Her fiery speech helped explain what Berkeley Rep artistic director Tony Taccone, in remarks read by former “Berkeley Reptile” (now Woolly Mammoth managing director) Meghan Pressman, meant when he called Medak “a mixture of the Barefoot Contessa and Tony Soprano,” a “loving and tough” manager who “makes a mean brisket and knows how to use a gun.”
Another Berkeley-based leader, author and speaker Jeff Chang, next gave a bracing keynote about the precarious moment our nation faces, both placing it in a long-established cycle of racial retrenchment and division, and suggesting ways we might break out of that cycle. He began with some blunt theatre criticism of the current presidential administration and its high-stakes foibles: “We’re waking up every day to the worst kind of theatre. The performances are predictable. The writing is terrible. The words don’t even make sense—‘covfefe’?” More seriously, Chang said it typifies a vision of the world as a zero-sum game and perpetuates “systems that produce inequality, that do the greatest harm to those who can do the least to protect themselves.” This puts us at “a turning point” where “we can’t remain on the fence…In this moment, privilege shows up as disengagement, in the refusal to take a stand, the refusal to show up.”

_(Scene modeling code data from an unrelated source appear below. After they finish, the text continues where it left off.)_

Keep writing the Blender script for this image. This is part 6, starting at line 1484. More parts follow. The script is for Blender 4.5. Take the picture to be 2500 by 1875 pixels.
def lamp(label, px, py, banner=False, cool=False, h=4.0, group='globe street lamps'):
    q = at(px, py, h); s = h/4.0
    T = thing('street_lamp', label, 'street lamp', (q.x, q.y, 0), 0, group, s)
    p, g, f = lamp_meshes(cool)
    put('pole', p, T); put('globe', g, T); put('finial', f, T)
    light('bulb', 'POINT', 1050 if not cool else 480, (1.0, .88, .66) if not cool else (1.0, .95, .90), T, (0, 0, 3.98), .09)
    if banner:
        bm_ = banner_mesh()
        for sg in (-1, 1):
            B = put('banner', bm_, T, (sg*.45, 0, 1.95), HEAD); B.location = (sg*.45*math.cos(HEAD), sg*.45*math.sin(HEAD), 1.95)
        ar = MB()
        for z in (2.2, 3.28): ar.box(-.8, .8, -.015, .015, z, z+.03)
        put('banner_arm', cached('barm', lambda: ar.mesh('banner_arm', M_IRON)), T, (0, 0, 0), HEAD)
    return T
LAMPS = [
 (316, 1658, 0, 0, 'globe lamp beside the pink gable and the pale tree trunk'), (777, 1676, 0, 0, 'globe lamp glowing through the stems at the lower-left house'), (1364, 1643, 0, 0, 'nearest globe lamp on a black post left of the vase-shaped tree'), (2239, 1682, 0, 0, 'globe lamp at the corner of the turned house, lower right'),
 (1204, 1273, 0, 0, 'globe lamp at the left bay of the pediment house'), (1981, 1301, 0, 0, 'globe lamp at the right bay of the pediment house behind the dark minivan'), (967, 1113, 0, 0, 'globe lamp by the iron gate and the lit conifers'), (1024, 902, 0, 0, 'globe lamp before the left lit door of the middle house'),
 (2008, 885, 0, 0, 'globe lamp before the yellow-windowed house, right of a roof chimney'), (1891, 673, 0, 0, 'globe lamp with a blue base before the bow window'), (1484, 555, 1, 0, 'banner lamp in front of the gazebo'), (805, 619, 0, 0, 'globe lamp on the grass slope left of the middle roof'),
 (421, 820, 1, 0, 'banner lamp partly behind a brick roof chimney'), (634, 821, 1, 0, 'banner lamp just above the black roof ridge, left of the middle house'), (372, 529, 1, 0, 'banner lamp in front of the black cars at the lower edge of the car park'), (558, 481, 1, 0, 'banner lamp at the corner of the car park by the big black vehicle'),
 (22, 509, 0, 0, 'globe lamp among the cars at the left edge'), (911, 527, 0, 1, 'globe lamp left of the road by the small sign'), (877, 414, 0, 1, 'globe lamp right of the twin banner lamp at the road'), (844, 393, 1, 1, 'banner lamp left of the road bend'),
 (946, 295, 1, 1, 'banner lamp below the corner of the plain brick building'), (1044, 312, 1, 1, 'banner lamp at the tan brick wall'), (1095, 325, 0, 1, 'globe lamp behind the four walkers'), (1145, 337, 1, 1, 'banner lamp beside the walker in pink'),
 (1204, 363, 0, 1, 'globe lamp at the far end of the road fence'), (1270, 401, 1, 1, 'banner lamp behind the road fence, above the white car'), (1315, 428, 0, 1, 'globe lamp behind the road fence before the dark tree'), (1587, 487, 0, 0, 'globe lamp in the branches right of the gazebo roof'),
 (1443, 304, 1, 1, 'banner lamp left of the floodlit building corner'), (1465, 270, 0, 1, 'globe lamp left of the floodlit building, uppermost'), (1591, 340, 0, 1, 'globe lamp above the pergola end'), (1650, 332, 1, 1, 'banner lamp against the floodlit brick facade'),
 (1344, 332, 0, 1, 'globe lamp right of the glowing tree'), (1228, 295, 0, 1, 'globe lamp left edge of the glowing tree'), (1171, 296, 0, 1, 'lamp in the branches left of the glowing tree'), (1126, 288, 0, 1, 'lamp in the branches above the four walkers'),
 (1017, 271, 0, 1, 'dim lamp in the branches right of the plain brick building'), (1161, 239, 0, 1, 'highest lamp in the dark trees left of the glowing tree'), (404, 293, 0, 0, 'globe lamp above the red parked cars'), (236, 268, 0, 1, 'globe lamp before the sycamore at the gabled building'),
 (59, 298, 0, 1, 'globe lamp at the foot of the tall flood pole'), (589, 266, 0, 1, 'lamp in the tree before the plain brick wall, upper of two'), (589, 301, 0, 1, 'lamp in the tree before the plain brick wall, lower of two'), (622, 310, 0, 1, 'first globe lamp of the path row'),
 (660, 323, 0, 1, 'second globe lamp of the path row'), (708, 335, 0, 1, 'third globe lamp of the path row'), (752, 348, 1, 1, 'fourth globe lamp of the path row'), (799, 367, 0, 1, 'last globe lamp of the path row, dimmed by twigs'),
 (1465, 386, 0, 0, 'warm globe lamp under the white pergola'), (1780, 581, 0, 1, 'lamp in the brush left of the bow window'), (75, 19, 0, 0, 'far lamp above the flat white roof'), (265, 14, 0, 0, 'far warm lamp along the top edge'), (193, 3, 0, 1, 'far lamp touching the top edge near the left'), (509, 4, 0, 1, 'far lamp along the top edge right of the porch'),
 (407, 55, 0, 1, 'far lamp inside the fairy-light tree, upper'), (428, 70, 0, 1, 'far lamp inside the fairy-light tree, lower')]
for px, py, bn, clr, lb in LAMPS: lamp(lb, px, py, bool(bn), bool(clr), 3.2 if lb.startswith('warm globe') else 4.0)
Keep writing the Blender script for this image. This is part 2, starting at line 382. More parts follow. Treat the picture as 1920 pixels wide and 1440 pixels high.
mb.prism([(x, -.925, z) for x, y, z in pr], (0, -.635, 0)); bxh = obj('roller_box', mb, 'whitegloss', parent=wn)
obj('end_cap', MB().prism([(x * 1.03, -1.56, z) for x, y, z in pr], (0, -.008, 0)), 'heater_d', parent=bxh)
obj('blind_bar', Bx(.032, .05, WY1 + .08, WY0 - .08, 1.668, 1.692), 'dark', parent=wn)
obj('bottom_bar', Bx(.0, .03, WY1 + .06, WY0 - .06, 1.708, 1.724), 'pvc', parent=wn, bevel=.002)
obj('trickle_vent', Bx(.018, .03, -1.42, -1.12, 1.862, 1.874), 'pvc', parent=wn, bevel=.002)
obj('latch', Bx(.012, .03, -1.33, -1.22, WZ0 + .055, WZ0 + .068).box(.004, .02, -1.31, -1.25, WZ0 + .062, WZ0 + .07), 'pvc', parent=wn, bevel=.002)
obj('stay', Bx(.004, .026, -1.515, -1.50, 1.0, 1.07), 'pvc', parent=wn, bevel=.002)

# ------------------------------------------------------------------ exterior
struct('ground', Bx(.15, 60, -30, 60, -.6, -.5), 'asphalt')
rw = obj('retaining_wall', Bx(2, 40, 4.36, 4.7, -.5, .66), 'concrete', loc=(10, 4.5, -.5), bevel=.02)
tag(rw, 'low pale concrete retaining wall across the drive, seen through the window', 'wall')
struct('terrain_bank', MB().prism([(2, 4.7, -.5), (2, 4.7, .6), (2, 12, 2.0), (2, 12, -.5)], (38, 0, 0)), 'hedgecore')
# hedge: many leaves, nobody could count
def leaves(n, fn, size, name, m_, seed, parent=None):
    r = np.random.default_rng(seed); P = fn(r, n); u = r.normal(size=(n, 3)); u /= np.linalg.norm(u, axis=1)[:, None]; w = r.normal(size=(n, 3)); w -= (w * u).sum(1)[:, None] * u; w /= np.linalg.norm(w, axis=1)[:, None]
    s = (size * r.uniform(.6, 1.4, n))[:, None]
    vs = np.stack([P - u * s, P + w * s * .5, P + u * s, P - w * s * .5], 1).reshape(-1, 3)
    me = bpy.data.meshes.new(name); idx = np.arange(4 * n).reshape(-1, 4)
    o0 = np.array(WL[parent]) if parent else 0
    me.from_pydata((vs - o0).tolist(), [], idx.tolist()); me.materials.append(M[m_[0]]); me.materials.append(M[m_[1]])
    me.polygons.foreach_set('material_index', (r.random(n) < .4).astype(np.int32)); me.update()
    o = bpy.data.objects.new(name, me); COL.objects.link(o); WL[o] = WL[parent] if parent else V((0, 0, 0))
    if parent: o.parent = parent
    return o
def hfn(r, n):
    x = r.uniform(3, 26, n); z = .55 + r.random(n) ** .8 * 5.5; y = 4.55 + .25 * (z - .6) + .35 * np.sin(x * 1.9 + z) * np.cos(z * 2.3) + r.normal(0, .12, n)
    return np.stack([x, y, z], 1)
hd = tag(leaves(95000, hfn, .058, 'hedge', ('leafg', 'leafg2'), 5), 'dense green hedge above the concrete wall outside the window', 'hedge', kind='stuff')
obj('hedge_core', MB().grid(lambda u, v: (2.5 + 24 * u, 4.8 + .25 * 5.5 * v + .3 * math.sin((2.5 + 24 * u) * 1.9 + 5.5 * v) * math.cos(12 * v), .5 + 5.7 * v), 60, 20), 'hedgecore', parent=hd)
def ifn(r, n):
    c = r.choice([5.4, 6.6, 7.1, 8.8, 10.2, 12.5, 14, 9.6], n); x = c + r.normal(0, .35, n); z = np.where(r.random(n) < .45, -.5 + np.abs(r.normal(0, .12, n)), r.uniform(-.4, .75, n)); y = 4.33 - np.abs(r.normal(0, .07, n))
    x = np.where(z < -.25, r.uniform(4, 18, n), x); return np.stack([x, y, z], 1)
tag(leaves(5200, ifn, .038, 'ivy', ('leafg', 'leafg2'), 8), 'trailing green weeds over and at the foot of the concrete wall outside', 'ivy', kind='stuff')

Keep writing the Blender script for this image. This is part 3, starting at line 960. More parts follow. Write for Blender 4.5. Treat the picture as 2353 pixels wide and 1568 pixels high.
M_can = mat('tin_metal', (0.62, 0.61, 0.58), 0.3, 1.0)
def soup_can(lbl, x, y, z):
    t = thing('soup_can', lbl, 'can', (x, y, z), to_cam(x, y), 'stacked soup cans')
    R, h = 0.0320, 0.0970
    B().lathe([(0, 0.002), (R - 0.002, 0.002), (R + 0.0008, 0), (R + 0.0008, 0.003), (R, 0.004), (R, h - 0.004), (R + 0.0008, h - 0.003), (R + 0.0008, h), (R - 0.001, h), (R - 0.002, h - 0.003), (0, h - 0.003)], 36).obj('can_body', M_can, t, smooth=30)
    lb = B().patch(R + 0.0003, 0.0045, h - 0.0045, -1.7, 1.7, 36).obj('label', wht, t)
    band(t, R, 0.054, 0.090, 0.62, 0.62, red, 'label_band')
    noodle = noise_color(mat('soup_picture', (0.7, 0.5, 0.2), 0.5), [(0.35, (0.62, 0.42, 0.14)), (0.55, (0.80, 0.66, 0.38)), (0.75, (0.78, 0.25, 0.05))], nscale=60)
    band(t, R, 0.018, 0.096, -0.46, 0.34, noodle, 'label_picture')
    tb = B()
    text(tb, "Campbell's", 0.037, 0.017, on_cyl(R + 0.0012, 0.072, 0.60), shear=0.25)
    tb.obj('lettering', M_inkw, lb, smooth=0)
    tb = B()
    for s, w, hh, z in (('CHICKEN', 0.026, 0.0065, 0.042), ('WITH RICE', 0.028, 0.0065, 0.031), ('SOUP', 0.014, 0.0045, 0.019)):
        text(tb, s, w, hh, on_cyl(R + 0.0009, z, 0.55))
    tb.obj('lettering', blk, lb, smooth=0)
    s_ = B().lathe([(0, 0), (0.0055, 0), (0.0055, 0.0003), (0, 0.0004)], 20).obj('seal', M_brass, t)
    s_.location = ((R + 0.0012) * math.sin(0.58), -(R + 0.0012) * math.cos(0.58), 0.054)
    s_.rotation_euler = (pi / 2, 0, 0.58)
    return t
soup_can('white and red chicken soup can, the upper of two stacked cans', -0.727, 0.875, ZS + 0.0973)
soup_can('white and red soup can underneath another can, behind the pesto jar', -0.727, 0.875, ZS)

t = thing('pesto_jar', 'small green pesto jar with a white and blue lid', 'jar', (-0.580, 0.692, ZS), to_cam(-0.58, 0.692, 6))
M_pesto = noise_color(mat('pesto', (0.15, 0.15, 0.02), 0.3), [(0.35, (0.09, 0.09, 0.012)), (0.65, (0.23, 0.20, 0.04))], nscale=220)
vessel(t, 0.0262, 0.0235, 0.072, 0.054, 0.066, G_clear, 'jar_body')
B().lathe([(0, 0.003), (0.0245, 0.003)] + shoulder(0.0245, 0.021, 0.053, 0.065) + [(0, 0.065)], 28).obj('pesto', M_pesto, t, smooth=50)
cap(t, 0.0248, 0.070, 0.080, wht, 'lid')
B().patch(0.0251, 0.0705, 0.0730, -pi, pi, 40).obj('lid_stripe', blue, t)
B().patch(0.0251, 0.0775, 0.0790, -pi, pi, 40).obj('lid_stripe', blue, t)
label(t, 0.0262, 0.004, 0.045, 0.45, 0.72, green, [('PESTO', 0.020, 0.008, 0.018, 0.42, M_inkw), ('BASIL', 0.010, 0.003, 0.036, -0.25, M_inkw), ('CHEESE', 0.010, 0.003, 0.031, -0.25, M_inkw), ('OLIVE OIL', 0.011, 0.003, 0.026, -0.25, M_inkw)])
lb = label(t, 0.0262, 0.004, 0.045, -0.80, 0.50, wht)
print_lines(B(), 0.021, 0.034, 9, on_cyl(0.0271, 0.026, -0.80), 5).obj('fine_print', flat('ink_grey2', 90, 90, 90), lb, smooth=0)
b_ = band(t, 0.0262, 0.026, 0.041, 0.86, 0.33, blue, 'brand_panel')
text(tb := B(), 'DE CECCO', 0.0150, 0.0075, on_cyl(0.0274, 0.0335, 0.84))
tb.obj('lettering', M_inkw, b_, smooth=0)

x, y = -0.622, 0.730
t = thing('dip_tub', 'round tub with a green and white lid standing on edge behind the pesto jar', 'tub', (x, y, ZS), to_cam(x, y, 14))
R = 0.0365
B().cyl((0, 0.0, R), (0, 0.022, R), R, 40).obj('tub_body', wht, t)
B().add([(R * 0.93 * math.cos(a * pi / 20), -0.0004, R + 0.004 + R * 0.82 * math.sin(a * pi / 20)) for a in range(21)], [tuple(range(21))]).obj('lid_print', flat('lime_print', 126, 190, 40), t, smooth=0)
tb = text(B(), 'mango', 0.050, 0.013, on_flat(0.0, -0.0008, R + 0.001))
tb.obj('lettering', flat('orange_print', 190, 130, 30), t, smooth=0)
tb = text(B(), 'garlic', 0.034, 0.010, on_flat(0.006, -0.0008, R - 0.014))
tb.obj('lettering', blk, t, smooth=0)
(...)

What do art and theatre have to do with this? Said Chang, “Art reflects the ways we experience life…We believe in art, and we believe that violence and inhumanity must be transformed—that cultural change might even bring about political change.” Citing the words of Ralph Ellison and the model of the Black Arts Movement, Chang moved through a soberingly familiar history of segregation, not only in housing, educational, and income disparities but in our cultural sphere, where our major institutions and their boards remain stubbornly homogeneous and serve disproportionately white artists and audiences. What might dismantle this status quo? Chang held up the example of the hip-hop generation (a specialty of his), a movement “built from the ruins of civil society” by abandoned black and brown kids in the Bronx and then the whole nation. And in a quote that tied it all together, he cited author/activist Toni Cade Bambara: “The work of an artist is to make revolution irresistible.”
Chang didn’t flinch from bringing the message home to Portland, “the whitest big city in the U.S.,” and the state of Oregon, which was founded on explicit racial exclusion. “I don’t show these maps to denigrate Portland—I love Portland,” said Chang as slides illustrating the city’s siloed demographics screened. “In this it’s no different than any city.” The point, Chang said, is that while “we fight every day against the weight of history…history doesn’t need to be destiny. But it surely won’t change until we face up to it and choose to act.”
Chang wrapped up with a seemingly whimsical digression about “luxury doomsday bunkers,” which some obscenely rich people are constructing in abandoned missile silos to weather any impending apocalypse. The mini-trend epitomizes a larger movement of “complete and total withdrawal from the social—the imagination of the death spiral.” Beside an image from the film Moonlight, Chang concluded, “Here’s the strange truth: The best remedy may be more art. Art can be the remedy for the orientation toward death. When it seems we can’t see each other, that we’re distracted by spectacle, art may allow us to see again, to close the gaps again. Art helps to close the difference of self and other.”